Letter to Premier Eby and AG Sharma from Jewish Faculty at UBC

Dear Premier Eby and Attorney General Sharma,

We write as Jewish faculty from the University of British Columbia. We are deeply disturbed to learn of a renewed effort to push the controversial and widely discredited IHRA definition of antisemitism on the provincial government. We commend your commitment to fighting antisemitism within the framework of your new Anti-Racism Act, which is correctly positioned as a province-wide battle against all forms of racism in every institution of society.

As part of that commitment, we strongly urge you to reject any pressure to integrate the IHRA definition of antisemitism into the new Anti-Racism Act.

As we have seen over and over again, the IHRA definition actually exacerbates anti-Jewish bigotry by tying Jewish identity to actions of the State of Israel, and is not an effective tool in the fight against antisemitism.

Our organization, the Jewish Faculty Network (JFN), is committed to addressing all forms of racism and discrimination, including antisemitism. The JFN was founded out of widespread collective opposition to the IHRA definition by over 200 Jewish scholars across Canada, including in BC. As JFN members expressed in a prominent public statement from 2021:

“The IHRA working definition has come under extensive criticism. Not only does it essentialize Jewish identity, culture, and theology, it also equates Jewishness and Judaism with the State of Israel – effectively erasing generations of debate within Jewish communities…. The IHRA working definition distracts from experiences of anti-Jewish racism, and threatens to silence legitimate criticism of Israel’s grave violations of international law and denial of Palestinian human and political rights.”

In the post-October 7 context, it is all the more important to avoid conflating Jewish identity with the actions of the state of Israel.
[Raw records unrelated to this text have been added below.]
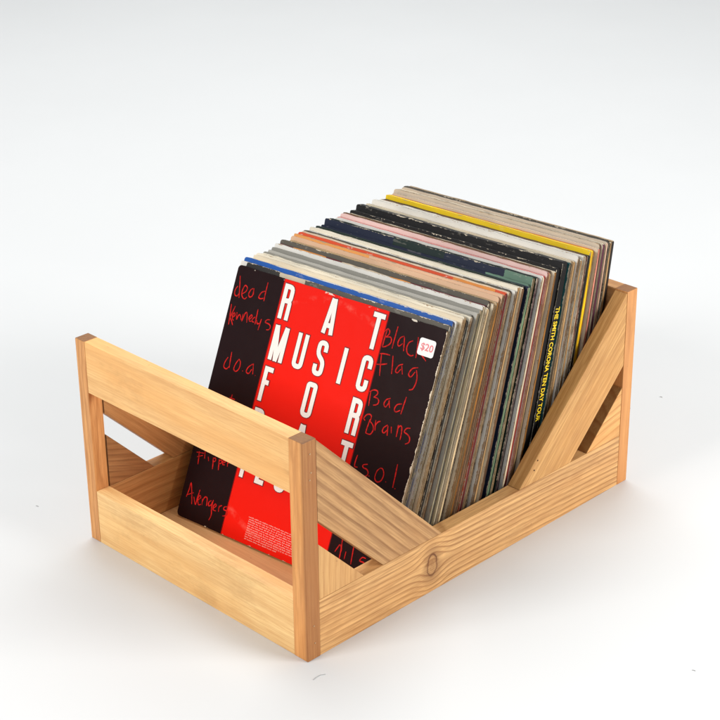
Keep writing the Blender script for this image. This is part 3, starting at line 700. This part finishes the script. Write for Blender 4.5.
c = n.mix(n.fr(g, [(.3, 0), (.7, .6)]), lin((217, 218, 218)), lin((214, 215, 215)))
c = n.mix(n.fr(g2, [(.70, 0), (.76, .12)]), c, lin((200, 200, 200)))
n.bump(g2, .04, .0005)
GM = n.done(c, .6, .2)
go = mesh_obj('ground', bm, GM, None)
tag(go, kind='structure', label='seamless white paper sweep under and behind the crate')

# ------------------------------------------------------------------ camera
cd = bpy.data.cameras.new('camera'); co = bpy.data.objects.new('camera', cd); link(co)
pos, yaw, pitch, roll, f = CAM_POS, CAM_YAW, CAM_PITCH, CAM_ROLL, CAM_F
fw = Vector((math.cos(pitch) * math.sin(yaw), math.cos(pitch) * math.cos(yaw), -math.sin(pitch)))
r = fw.cross(Vector((0, 0, 1))).normalized(); u = r.cross(fw)
r2 = r * math.cos(roll) + u * math.sin(roll); u2 = -r * math.sin(roll) + u * math.cos(roll)
M = Matrix((r2, u2, -fw)).transposed().to_4x4(); M.translation = Vector(pos) * S
co.matrix_world = M
cd.sensor_width = 36; cd.lens = f / 720 * 36; cd.clip_end = 100; cd.clip_start = .05
scene.camera = co

# ------------------------------------------------------------------ light
w = bpy.data.worlds.new('World'); scene.world = w; w.use_nodes = True
w.node_tree.nodes['Background'].inputs[0].default_value = (0.93, 0.97, 1.0, 1)
w.node_tree.nodes['Background'].inputs[1].default_value = WORLD
def area(name, p, target, size, power, color=(1, 1, 1), sy=None):
    d = bpy.data.lights.new(name, 'AREA'); d.size = size; d.energy = power; d.color = color
    if sy: d.shape = 'RECTANGLE'; d.size_y = sy
    o = bpy.data.objects.new(name, d); link(o); o.location = p
    o.rotation_euler = (Vector(target) - Vector(p)).to_track_quat('-Z', 'Y').to_euler()
for a in LIGHTS: area(*a)
scene.view_settings.view_transform = 'Standard'; scene.view_settings.look = 'None'
scene.view_settings.exposure = EXPO; scene.view_settings.gamma = 1
scene.render.engine = 'CYCLES'
scene.cycles.max_bounces = 6; scene.cycles.use_denoising = True
scene.render.film_transparent = False
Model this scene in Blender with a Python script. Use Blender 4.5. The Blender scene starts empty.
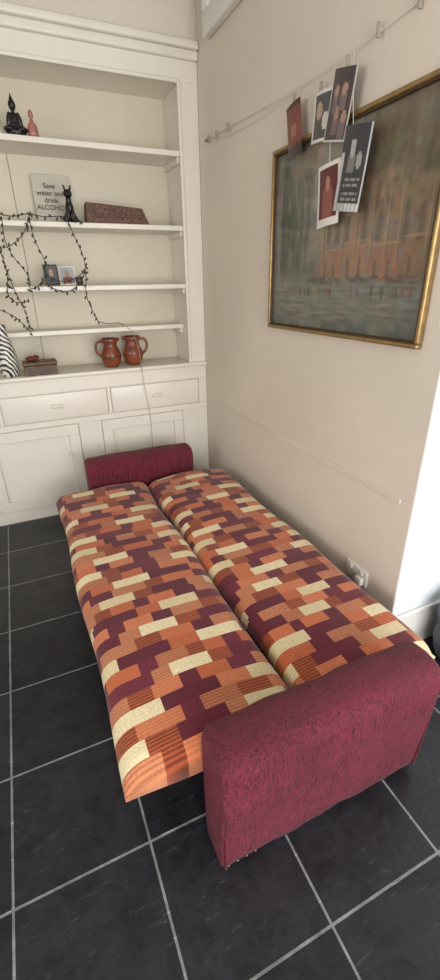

To be clear: the attacks of October 7 on Israeli civilians were horrific and should be investigated and prosecuted as war crimes. But organizations that defend Israel’s war crimes – the subsequent mass killing, destruction, starvation and dispossession in Gaza – overreach. In fact, they may well put Jewish people at further risk by claiming to act on behalf of all Jews while defending the indefensible.  Moreover, these voices are increasingly out of step with the growing number of Jews who are appalled by Israel’s onslaught.

This was the case long before October 7.  As early as 2018, a poll showed that half of Canadian Jews believed that accusations of antisemitism are “often used to silence legitimate criticism of Israeli policies”.  A March 2023 EKOS survey of Canadian Jews indicated that nearly 60% of Canadian Jews believed that the Israeli government was moving in the “wrong direction.” When respondents were asked about “mainstream Jewish advocacy organizations in Canada” and their position on Israel, 32% approved and 31% felt they should be more critical.

Organizations like CIJA, B’nai Brith, Hillel, the Jewish Federation of Greater Vancouver, and representatives of Vancouver’s various synagogues are entitled to their vociferous pro-Israel, pro-war positions. But this should not be confused with a singular majority position within the Jewish community.

This government is attempting to put in place concrete policies that root out systemic racism in public institutions and hold perpetrators accountable. For Indigenous communities and racialized British Columbians, this is welcome and long overdue. There is no need for a special definition of racism that applies exclusively to Jewish people in British Columbia. In our view as Jewish scholars, antisemitism can and must be fought within a universal anti-racist framework.